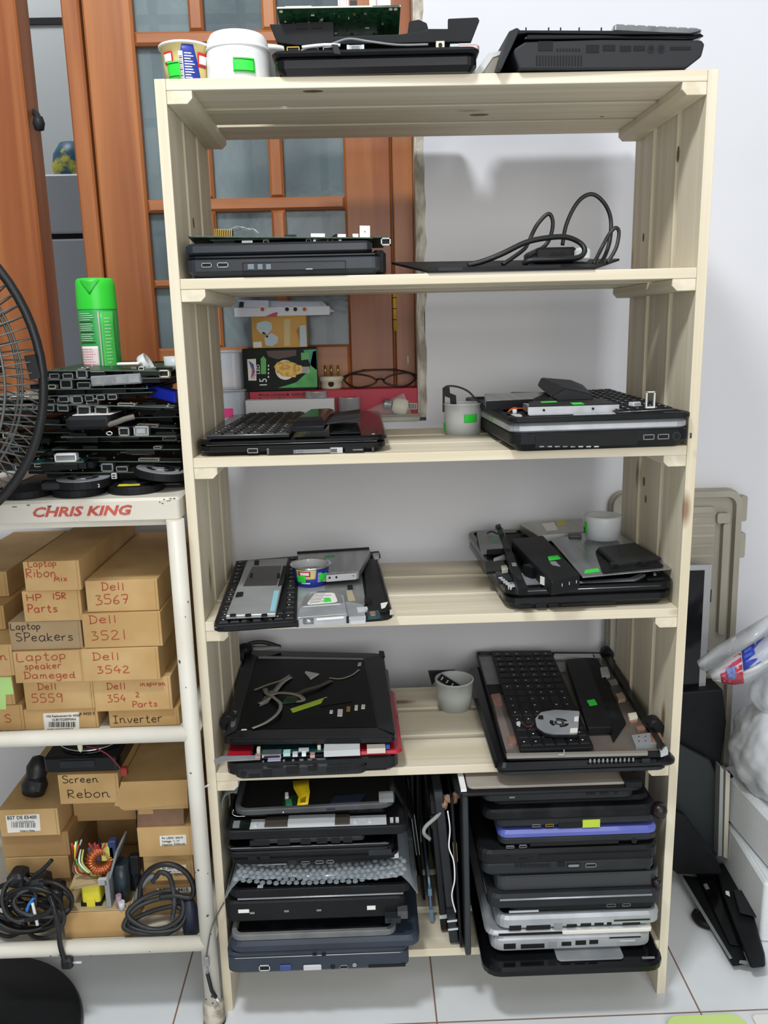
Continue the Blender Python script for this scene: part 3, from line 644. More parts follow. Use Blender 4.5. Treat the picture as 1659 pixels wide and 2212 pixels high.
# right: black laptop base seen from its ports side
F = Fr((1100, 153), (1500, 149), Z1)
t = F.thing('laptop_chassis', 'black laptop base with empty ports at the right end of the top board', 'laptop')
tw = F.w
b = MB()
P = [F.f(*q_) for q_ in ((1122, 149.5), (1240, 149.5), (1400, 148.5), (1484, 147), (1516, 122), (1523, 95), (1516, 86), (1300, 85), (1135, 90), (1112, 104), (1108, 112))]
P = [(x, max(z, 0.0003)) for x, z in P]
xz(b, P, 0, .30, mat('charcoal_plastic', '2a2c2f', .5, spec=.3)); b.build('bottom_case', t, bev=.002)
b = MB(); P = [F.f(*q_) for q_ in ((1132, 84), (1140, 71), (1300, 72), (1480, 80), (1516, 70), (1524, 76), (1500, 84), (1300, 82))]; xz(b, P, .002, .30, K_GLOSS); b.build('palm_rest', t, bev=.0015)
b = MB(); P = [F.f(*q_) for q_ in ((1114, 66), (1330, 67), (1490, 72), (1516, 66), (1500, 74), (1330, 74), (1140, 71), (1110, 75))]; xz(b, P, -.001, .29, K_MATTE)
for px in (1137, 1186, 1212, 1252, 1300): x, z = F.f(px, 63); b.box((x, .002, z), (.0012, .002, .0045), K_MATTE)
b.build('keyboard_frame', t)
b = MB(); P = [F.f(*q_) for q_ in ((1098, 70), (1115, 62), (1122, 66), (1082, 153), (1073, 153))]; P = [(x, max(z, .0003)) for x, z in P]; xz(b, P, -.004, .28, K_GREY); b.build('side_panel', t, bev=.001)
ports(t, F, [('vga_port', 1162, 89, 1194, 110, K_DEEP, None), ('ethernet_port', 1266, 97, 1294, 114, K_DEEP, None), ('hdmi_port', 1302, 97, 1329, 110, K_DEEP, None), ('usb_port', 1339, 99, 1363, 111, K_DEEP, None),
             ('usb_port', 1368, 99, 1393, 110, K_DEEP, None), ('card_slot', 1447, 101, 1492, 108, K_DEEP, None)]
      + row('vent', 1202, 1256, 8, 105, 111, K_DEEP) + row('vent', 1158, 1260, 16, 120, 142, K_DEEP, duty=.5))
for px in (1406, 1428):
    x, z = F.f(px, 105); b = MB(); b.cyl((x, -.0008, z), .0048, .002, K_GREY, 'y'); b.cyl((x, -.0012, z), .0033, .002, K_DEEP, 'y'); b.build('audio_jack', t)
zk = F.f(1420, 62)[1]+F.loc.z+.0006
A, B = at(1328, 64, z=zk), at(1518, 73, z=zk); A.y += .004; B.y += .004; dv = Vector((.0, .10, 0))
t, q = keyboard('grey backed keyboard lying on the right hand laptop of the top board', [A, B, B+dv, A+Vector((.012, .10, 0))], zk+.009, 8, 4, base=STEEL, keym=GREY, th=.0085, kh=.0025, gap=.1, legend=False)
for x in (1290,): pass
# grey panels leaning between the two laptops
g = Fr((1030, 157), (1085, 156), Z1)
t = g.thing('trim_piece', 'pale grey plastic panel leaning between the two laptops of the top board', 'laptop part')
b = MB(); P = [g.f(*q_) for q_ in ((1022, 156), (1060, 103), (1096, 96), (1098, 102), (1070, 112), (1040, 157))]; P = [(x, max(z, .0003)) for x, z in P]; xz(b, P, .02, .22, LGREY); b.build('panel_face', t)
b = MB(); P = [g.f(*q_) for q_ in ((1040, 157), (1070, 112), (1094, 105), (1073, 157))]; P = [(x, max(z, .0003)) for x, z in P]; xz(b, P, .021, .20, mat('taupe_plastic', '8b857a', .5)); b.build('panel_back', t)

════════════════

◆ **Given request**
Quote the preceding listing precisely and completely, omitting its images.

◆ **Answer to this task**
Continue the Blender Python script for this scene: part 3, from line 644. More parts follow. Use Blender 4.5. Treat the picture as 1659 pixels wide and 2212 pixels high.
# right: black laptop base seen from its ports side
F = Fr((1100, 153), (1500, 149), Z1)
t = F.thing('laptop_chassis', 'black laptop base with empty ports at the right end of the top board', 'laptop')
tw = F.w
b = MB()
P = [F.f(*q_) for q_ in ((1122, 149.5), (1240, 149.5), (1400, 148.5), (1484, 147), (1516, 122), (1523, 95), (1516, 86), (1300, 85), (1135, 90), (1112, 104), (1108, 112))]
P = [(x, max(z, 0.0003)) for x, z in P]
xz(b, P, 0, .30, mat('charcoal_plastic', '2a2c2f', .5, spec=.3)); b.build('bottom_case', t, bev=.002)
b = MB(); P = [F.f(*q_) for q_ in ((1132, 84), (1140, 71), (1300, 72), (1480, 80), (1516, 70), (1524, 76), (1500, 84), (1300, 82))]; xz(b, P, .002, .30, K_GLOSS); b.build('palm_rest', t, bev=.0015)
b = MB(); P = [F.f(*q_) for q_ in ((1114, 66), (1330, 67), (1490, 72), (1516, 66), (1500, 74), (1330, 74), (1140, 71), (1110, 75))]; xz(b, P, -.001, .29, K_MATTE)
for px in (1137, 1186, 1212, 1252, 1300): x, z = F.f(px, 63); b.box((x, .002, z), (.0012, .002, .0045), K_MATTE)
b.build('keyboard_frame', t)
b = MB(); P = [F.f(*q_) for q_ in ((1098, 70), (1115, 62), (1122, 66), (1082, 153), (1073, 153))]; P = [(x, max(z, .0003)) for x, z in P]; xz(b, P, -.004, .28, K_GREY); b.build('side_panel', t, bev=.001)
ports(t, F, [('vga_port', 1162, 89, 1194, 110, K_DEEP, None), ('ethernet_port', 1266, 97, 1294, 114, K_DEEP, None), ('hdmi_port', 1302, 97, 1329, 110, K_DEEP, None), ('usb_port', 1339, 99, 1363, 111, K_DEEP, None),
             ('usb_port', 1368, 99, 1393, 110, K_DEEP, None), ('card_slot', 1447, 101, 1492, 108, K_DEEP, None)]
      + row('vent', 1202, 1256, 8, 105, 111, K_DEEP) + row('vent', 1158, 1260, 16, 120, 142, K_DEEP, duty=.5))
for px in (1406, 1428):
    x, z = F.f(px, 105); b = MB(); b.cyl((x, -.0008, z), .0048, .002, K_GREY, 'y'); b.cyl((x, -.0012, z), .0033, .002, K_DEEP, 'y'); b.build('audio_jack', t)
zk = F.f(1420, 62)[1]+F.loc.z+.0006
A, B = at(1328, 64, z=zk), at(1518, 73, z=zk); A.y += .004; B.y += .004; dv = Vector((.0, .10, 0))
t, q = keyboard('grey backed keyboard lying on the right hand laptop of the top board', [A, B, B+dv, A+Vector((.012, .10, 0))], zk+.009, 8, 4, base=STEEL, keym=GREY, th=.0085, kh=.0025, gap=.1, legend=False)
for x in (1290,): pass
# grey panels leaning between the two laptops
g = Fr((1030, 157), (1085, 156), Z1)
t = g.thing('trim_piece', 'pale grey plastic panel leaning between the two laptops of the top board', 'laptop part')
b = MB(); P = [g.f(*q_) for q_ in ((1022, 156), (1060, 103), (1096, 96), (1098, 102), (1070, 112), (1040, 157))]; P = [(x, max(z, .0003)) for x, z in P]; xz(b, P, .02, .22, LGREY); b.build('panel_face', t)
b = MB(); P = [g.f(*q_) for q_ in ((1040, 157), (1070, 112), (1094, 105), (1073, 157))]; P = [(x, max(z, .0003)) for x, z in P]; xz(b, P, .021, .20, mat('taupe_plastic', '8b857a', .5)); b.build('panel_back', t)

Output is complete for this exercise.